All of this is to say that I think this has led to a bit of choppy writing on my part, where in some cases I think I do successfully “forget” what I know and write accordingly, but where in other cases I am implicitly assuming knowledge from the official manuals, and writing accordingly. That’s why I settled on the “Guide” format, where there can be guides of differing levels of detail. Some guides may be very mono-focused while others may be very broad in nature. The goal has always been to make the guides relatively easy to update pending changes in Inform 7 itself.

What I also want to do are a few of what I’m calling “Dissection Guides.” These are going to be guides that take certain relatively complicated examples (probably from the official manuals) and use them as the basis for a full tutorial that essentially recreates that example. Another aspect of this is taking existing extensions and essentially “rebuilding” the logic as part of the tutorial. This is sort of where the Locale guide is going. I’m going to present, for example, Room Description Control. Then go through a series of logic that essentially “rebuilds” one of the already existing extensions that relies on Room Description Control. So in the end the reader can just use the extension if they want – but now they have knowledge to not only tweak the existing extension if need be but also write their own.

Personally I find them invaluable… I like the detailed approach. I like the fact that you go through the code line by line, explaining each one. This is how I need to learn a programming language, I need to be sure of every single word and expression. I need it to be totally clear that this word is a variable, this one is built-in, this one you don’t really need, it’s just there for intelligibility, etc etc. (this is where some syntax colouring in I7 would help…). With the natural language “style” of Inform 7 you can sometimes forget that every word has to be right, the structure has to be programatically correct and logical. These are things I think the official manual brushes over at times.

So I welcome the detail, and I don’t mind at all that there is a kind of “customised” vocabulary. Eg when you talk about either/or properties as “behavior properties” - this is not maybe what I would have come up with or how the manual talks about them, but it’s clear what you mean and it’s good to have a typology laid out that you can work with.

Also, it fills a gap I find in Inform 7, which is a debugger - not from the point of view of catching errors, but of being able to see what is happening with every little thing in your code as it runs. A “watch variable” kind of tool, that lets you learn by observing the programme in action, changing part of it, now how does it run, what happens if I tweak this bit here… your examples are almost like that, they take a piece of code and are like “run this, OK, now change that line, see what happens.” The examples in the manual by contrast seem like a fait accompli, something you have to puzzle out (which can also be useful as a way of learning).

Anyway, I’m glad you’re continuing with it and I look forward to more!

Truly outstanding work!

Great work!

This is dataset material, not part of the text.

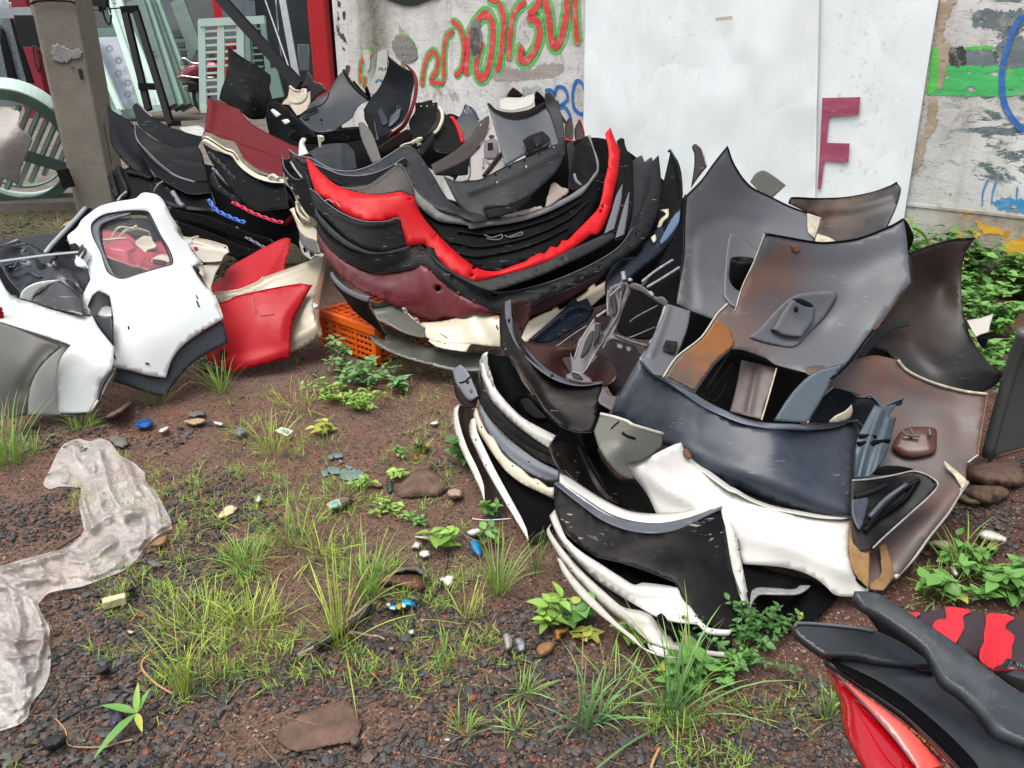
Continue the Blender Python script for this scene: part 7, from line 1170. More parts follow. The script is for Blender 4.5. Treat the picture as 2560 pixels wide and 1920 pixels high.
def stones(name,P,size,cols,mat,flat_=.55,sink=.15,smooth=False):
 n=len(P);B=ICO[None]*(1+rs.uniform(-.38,.38,(n,12,1)));B=B*np.stack([rs.uniform(.7,1.25,n),rs.uniform(.6,1.0,n),rs.uniform(flat_*.7,flat_*1.2,n)],1)[:,None]
 B=B*size[:,None,None]*.5;a=rs.uniform(0,6.28,n);t=rs.normal(0,.3,n);ca,sa,ct,st=np.cos(a),np.sin(a),np.cos(t),np.sin(t)
 x,y,z=B[...,0],B[...,1],B[...,2];y,z=y*ct[:,None]-z*st[:,None],y*st[:,None]+z*ct[:,None];x,y=x*ca[:,None]-y*sa[:,None],x*sa[:,None]+y*ca[:,None]
 V=np.stack([x+P[:,0:1],y+P[:,1:2],z+P[:,2:3]+(size*flat_*(.5-sink))[:,None]],2).reshape(-1,3)
 F=(ICF[None]+(np.arange(n)*12)[:,None,None]).reshape(-1,3);C=np.repeat(cols,12,0)
 return bulk(name,V,F,C,mat,smooth)
def nz(P,s,seed):return np.array([rnd_noise(x,y,s,seed)for x,y in P[:,:2]])
def gz(P):return .012*nz(P,1.7,1)+.010*nz(P,5,2)+.006*nz(P,14,3)-.008
def vis(n,k):
 a=np.stack([rs.uniform(-2.3,2.2,n),rs.uniform(1.1,4.5,n),np.zeros(n)],1);q=np.array([gpt(x,y)for x,y in zip(rs.uniform(-350,2800,k),rs.uniform(850,2150,k))]);q[:,2]=0;return np.concatenate([a,q])
P=vis(40000,34000);N0=len(P)
cl=nz(P,2.6,21)+.6*nz(P,7,22);px_=1280+P[:,0]/(P[:,1]*CP+CAMZ*SP)*FPX;fy=960+FPX*(CAMZ*CP-P[:,1]*SP)/(P[:,1]*CP+CAMZ*SP)
fyF=fy/1.15732;fxF=px_/1.15732
dens=np.interp(fyF,[700,900,1000,1150,1300,1420,1500,1700],[.0,.04,.12,.24,.34,.66,.86,.95])
dens=dens+np.where((fxF<620)&(fyF>1000)&(fyF<1500),.17,0)+np.where((fxF>850)&(fxF<1180)&(fyF>1280),.12,0)
def blob(cx,cy,rx,ry,v):
 global dens
 dens=dens-v*np.exp(-(((fxF-cx)/rx)**2+((fyF-cy)/ry)**2))
blob(700,1570,150,60,1.1);blob(560,1620,90,70,.7);blob(620,1330,90,70,.8);blob(1000,1440,60,40,.3);blob(700,900,200,80,.3);blob(480,1380,90,60,.5);blob(1180,1690,200,40,.3)
blob(1700,1450,250,120,.5);blob(1300,1200,300,120,.4);blob(950,1510,70,30,.4)
keep=(cl*.9+.0+rs.uniform(-.25,.25,N0))>(.62-dens*1.25);P=P[keep];P[:,2]=gz(P);n=len(P)
size=np.clip(rs.lognormal(math.log(.0145),.38,n),.007,.034);g=rs.uniform(0,1,n);base=np.array([.038,.036,.036])[None]*(.6+1.3*g[:,None]);red=rs.uniform(0,1,n)<.045;brn=(rs.uniform(0,1,n)<.38)&~red
base[red]=np.array([.22,.065,.035])*rs.uniform(.6,1.2,(red.sum(),1));base[brn]=np.array([.085,.058,.045])*rs.uniform(.6,1.2,(brn.sum(),1));size[red]*=.75
gm=vcol_mat('gravel_stone',.5,bump=.5,spec=.35);o=stones('gravel',P,size,base,gm);o['kind']='stuff'
P=vis(36000,60000);q=np.stack([rs.uniform(-5,-1.5,9000),rs.uniform(4.5,8.6,9000),np.zeros(9000)],1);P=np.concatenate([P,q]);N1=len(P);P[:,2]=gz(P);size=np.clip(rs.lognormal(math.log(.0052),.4,N1),.0025,.012)
cc=np.array([.16,.098,.072])[None]*rs.uniform(.35,1.9,(N1,1));size[-9000:]*=3.5;cc[-9000:]=np.array([.09,.085,.05])[None]*rs.uniform(.3,1.6,(9000,1));dk=rs.uniform(0,1,N1)<.22;cc[dk]=np.array([.05,.04,.035]);lt=rs.uniform(0,1,N1)<.03;cc[lt]=np.array([.30,.24,.19])
o=stones('soil_crumbs',P,size,cc,vcol_mat('soil_crumb',.8,bump=.3,spec=.25),.8,.25);o['kind']='stuff'
def blades(base,L,w,col,lean,bend,az,seg=6,tipyellow=.0):
 """arrays -> V,F,C of curved tapering blades"""
 n=len(L);t=np.linspace(0,1,seg+1);th0=lean[:,None]+bend[:,None]*t[None]**1.3
 ds=(L/seg)[:,None];hx=np.concatenate([np.zeros((n,1)),np.cumsum(np.sin(th0[:,:-1])*ds,1)],1);hz=np.concatenate([np.zeros((n,1)),np.cumsum(np.cos(th0[:,:-1])*ds,1)],1)
 cx,sx=np.cos(az)[:,None],np.sin(az)[:,None];C=np.stack([base[:,0:1]+hx*cx,base[:,1:2]+hx*sx,np.maximum(base[:,2:3]+hz,.003)],2)
 wd=w[:,None]*np.interp(t,[0,.25,.7,1],[.55,1,.75,.04])[None];side=np.stack([-sx,cx,np.zeros_like(cx)],2);side=side+rs.normal(0,.25,(n,1,3));side/=np.linalg.norm(side,axis=2,keepdims=True)
 A=C+side*wd[...,None]/2;B=C-side*wd[...,None]/2;mid=C.copy();mid[...,2]-=wd*.22
 V=np.stack([A,mid,B],2).reshape(-1,3);k=3;per=(seg+1)*k;F=[]
 for s in range(seg):
  for j in range(2):a=s*k+j;F.append((a,a+1,a+k+1,a+k))
 F=(np.array(F)[None]+(np.arange(n)*per)[:,None,None]).reshape(-1,4)
 tt=np.repeat(t,k)[None,:,None];Cc=col[:,None]*(0.65+.5*tt)+tipyellow*tt**3*np.array([.25,.2,.03]);Cc=Cc.reshape(-1,3)
 return V,F,Cc
gmat=vcol_mat('grass_blade',.45,trans=.3,spec=.35)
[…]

Keep doing it. :stuck_out_tongue:

I really like the guides, and I think I have the latest versions downloaded. One question, though - since the directory you linked to appears to be empty now, where can the latest versions of the documents be found?

hi, would you be able to send me a copy of the guides? I was reading them in a browser window instead of downloading them (doh) and now they’ve gone…


I’d love to see these, too. I’m a programmer by trade and the Inform manuals, while beautifully written, are amazingly difficult to use as reference material when trying to find solutions to things (especially non-recipe book kinds of things) and are enough to drive me to drink. Would you be willing to repost your work?

There’s a manual targeted at programmers specifically:

The link is dead. :frowning: Where can I get the guides?